● **Information supplied**:
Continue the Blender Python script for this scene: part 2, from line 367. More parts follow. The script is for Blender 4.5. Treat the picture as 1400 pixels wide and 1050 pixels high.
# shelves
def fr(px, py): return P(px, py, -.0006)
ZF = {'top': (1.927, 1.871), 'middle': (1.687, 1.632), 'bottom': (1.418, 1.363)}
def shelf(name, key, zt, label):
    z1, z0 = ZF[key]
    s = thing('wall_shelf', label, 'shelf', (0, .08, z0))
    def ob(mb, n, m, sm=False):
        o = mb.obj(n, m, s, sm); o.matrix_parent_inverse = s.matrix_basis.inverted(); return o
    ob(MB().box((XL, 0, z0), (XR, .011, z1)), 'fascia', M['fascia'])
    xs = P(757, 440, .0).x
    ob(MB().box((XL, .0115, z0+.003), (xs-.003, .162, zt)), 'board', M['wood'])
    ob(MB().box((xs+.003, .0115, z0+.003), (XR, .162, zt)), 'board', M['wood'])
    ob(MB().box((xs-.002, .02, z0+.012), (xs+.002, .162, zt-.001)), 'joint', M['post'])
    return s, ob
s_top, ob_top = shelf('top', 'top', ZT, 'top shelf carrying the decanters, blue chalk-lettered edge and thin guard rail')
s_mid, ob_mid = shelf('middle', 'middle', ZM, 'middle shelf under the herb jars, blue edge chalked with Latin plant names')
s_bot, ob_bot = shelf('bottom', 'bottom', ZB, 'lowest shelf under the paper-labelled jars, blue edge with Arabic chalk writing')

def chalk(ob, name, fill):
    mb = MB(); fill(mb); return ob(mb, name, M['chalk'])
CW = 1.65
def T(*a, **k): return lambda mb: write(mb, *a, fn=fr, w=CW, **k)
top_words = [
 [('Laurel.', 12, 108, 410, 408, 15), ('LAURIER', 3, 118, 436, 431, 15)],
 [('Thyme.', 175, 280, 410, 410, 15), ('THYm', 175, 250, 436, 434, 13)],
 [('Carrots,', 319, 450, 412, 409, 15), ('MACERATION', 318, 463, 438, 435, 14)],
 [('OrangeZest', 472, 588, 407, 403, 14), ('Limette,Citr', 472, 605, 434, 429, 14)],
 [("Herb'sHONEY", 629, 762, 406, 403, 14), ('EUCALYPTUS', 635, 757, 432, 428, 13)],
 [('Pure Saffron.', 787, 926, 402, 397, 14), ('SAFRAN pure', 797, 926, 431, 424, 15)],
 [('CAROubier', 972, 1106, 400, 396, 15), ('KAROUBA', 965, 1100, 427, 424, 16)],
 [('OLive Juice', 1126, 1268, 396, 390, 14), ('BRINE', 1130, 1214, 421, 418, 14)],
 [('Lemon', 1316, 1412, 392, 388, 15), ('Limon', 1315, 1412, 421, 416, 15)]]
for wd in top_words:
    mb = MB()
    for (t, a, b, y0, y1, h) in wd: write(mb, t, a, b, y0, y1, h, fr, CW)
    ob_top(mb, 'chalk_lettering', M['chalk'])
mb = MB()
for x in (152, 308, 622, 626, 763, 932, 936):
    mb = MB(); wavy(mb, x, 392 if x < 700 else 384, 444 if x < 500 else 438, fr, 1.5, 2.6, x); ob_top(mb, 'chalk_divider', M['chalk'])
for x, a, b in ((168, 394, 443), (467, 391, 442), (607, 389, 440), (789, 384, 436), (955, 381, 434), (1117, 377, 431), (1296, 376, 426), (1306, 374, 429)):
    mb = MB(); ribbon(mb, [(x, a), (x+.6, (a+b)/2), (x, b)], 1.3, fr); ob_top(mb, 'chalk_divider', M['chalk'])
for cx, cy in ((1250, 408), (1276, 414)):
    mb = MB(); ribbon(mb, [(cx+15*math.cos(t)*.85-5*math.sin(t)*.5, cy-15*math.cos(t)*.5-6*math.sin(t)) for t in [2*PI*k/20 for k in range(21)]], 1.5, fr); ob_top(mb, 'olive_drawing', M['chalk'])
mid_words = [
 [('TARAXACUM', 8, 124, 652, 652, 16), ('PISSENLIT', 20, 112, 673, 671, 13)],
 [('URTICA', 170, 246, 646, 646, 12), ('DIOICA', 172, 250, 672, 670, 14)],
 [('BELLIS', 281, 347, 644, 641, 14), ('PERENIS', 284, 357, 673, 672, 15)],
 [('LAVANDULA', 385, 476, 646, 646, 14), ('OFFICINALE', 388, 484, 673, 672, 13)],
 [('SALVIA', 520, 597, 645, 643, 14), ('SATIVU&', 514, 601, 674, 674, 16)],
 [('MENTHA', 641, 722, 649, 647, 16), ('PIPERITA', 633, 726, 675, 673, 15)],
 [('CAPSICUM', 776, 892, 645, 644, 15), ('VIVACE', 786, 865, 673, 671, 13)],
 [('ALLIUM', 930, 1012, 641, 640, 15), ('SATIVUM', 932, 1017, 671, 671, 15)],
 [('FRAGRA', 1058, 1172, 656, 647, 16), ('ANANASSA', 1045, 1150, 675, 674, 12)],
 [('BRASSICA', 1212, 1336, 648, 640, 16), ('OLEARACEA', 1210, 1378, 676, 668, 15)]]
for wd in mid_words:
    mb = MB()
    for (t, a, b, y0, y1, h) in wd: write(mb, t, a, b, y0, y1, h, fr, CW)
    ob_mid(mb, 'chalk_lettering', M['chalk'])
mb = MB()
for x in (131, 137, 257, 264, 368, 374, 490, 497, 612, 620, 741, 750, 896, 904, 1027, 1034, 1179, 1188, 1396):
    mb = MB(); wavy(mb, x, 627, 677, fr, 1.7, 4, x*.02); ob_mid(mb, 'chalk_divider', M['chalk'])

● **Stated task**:
Can you reproduce all the material exactly?

● **Response to this exercise**:
Continue the Blender Python script for this scene: part 2, from line 367. More parts follow. The script is for Blender 4.5. Treat the picture as 1400 pixels wide and 1050 pixels high.
# shelves
def fr(px, py): return P(px, py, -.0006)
ZF = {'top': (1.927, 1.871), 'middle': (1.687, 1.632), 'bottom': (1.418, 1.363)}
def shelf(name, key, zt, label):
    z1, z0 = ZF[key]
    s = thing('wall_shelf', label, 'shelf', (0, .08, z0))
    def ob(mb, n, m, sm=False):
        o = mb.obj(n, m, s, sm); o.matrix_parent_inverse = s.matrix_basis.inverted(); return o
    ob(MB().box((XL, 0, z0), (XR, .011, z1)), 'fascia', M['fascia'])
    xs = P(757, 440, .0).x
    ob(MB().box((XL, .0115, z0+.003), (xs-.003, .162, zt)), 'board', M['wood'])
    ob(MB().box((xs+.003, .0115, z0+.003), (XR, .162, zt)), 'board', M['wood'])
    ob(MB().box((xs-.002, .02, z0+.012), (xs+.002, .162, zt-.001)), 'joint', M['post'])
    return s, ob
s_top, ob_top = shelf('top', 'top', ZT, 'top shelf carrying the decanters, blue chalk-lettered edge and thin guard rail')
s_mid, ob_mid = shelf('middle', 'middle', ZM, 'middle shelf under the herb jars, blue edge chalked with Latin plant names')
s_bot, ob_bot = shelf('bottom', 'bottom', ZB, 'lowest shelf under the paper-labelled jars, blue edge with Arabic chalk writing')

def chalk(ob, name, fill):
    mb = MB(); fill(mb); return ob(mb, name, M['chalk'])
CW = 1.65
def T(*a, **k): return lambda mb: write(mb, *a, fn=fr, w=CW, **k)
top_words = [
 [('Laurel.', 12, 108, 410, 408, 15), ('LAURIER', 3, 118, 436, 431, 15)],
 [('Thyme.', 175, 280, 410, 410, 15), ('THYm', 175, 250, 436, 434, 13)],
 [('Carrots,', 319, 450, 412, 409, 15), ('MACERATION', 318, 463, 438, 435, 14)],
 [('OrangeZest', 472, 588, 407, 403, 14), ('Limette,Citr', 472, 605, 434, 429, 14)],
 [("Herb'sHONEY", 629, 762, 406, 403, 14), ('EUCALYPTUS', 635, 757, 432, 428, 13)],
 [('Pure Saffron.', 787, 926, 402, 397, 14), ('SAFRAN pure', 797, 926, 431, 424, 15)],
 [('CAROubier', 972, 1106, 400, 396, 15), ('KAROUBA', 965, 1100, 427, 424, 16)],
 [('OLive Juice', 1126, 1268, 396, 390, 14), ('BRINE', 1130, 1214, 421, 418, 14)],
 [('Lemon', 1316, 1412, 392, 388, 15), ('Limon', 1315, 1412, 421, 416, 15)]]
for wd in top_words:
    mb = MB()
    for (t, a, b, y0, y1, h) in wd: write(mb, t, a, b, y0, y1, h, fr, CW)
    ob_top(mb, 'chalk_lettering', M['chalk'])
mb = MB()
for x in (152, 308, 622, 626, 763, 932, 936):
    mb = MB(); wavy(mb, x, 392 if x < 700 else 384, 444 if x < 500 else 438, fr, 1.5, 2.6, x); ob_top(mb, 'chalk_divider', M['chalk'])
for x, a, b in ((168, 394, 443), (467, 391, 442), (607, 389, 440), (789, 384, 436), (955, 381, 434), (1117, 377, 431), (1296, 376, 426), (1306, 374, 429)):
    mb = MB(); ribbon(mb, [(x, a), (x+.6, (a+b)/2), (x, b)], 1.3, fr); ob_top(mb, 'chalk_divider', M['chalk'])
for cx, cy in ((1250, 408), (1276, 414)):
    mb = MB(); ribbon(mb, [(cx+15*math.cos(t)*.85-5*math.sin(t)*.5, cy-15*math.cos(t)*.5-6*math.sin(t)) for t in [2*PI*k/20 for k in range(21)]], 1.5, fr); ob_top(mb, 'olive_drawing', M['chalk'])
mid_words = [
 [('TARAXACUM', 8, 124, 652, 652, 16), ('PISSENLIT', 20, 112, 673, 671, 13)],
 [('URTICA', 170, 246, 646, 646, 12), ('DIOICA', 172, 250, 672, 670, 14)],
 [('BELLIS', 281, 347, 644, 641, 14), ('PERENIS', 284, 357, 673, 672, 15)],
 [('LAVANDULA', 385, 476, 646, 646, 14), ('OFFICINALE', 388, 484, 673, 672, 13)],
 [('SALVIA', 520, 597, 645, 643, 14), ('SATIVU&', 514, 601, 674, 674, 16)],
 [('MENTHA', 641, 722, 649, 647, 16), ('PIPERITA', 633, 726, 675, 673, 15)],
 [('CAPSICUM', 776, 892, 645, 644, 15), ('VIVACE', 786, 865, 673, 671, 13)],
 [('ALLIUM', 930, 1012, 641, 640, 15), ('SATIVUM', 932, 1017, 671, 671, 15)],
 [('FRAGRA', 1058, 1172, 656, 647, 16), ('ANANASSA', 1045, 1150, 675, 674, 12)],
 [('BRASSICA', 1212, 1336, 648, 640, 16), ('OLEARACEA', 1210, 1378, 676, 668, 15)]]
for wd in mid_words:
    mb = MB()
    for (t, a, b, y0, y1, h) in wd: write(mb, t, a, b, y0, y1, h, fr, CW)
    ob_mid(mb, 'chalk_lettering', M['chalk'])
mb = MB()
for x in (131, 137, 257, 264, 368, 374, 490, 497, 612, 620, 741, 750, 896, 904, 1027, 1034, 1179, 1188, 1396):
    mb = MB(); wavy(mb, x, 627, 677, fr, 1.7, 4, x*.02); ob_mid(mb, 'chalk_divider', M['chalk'])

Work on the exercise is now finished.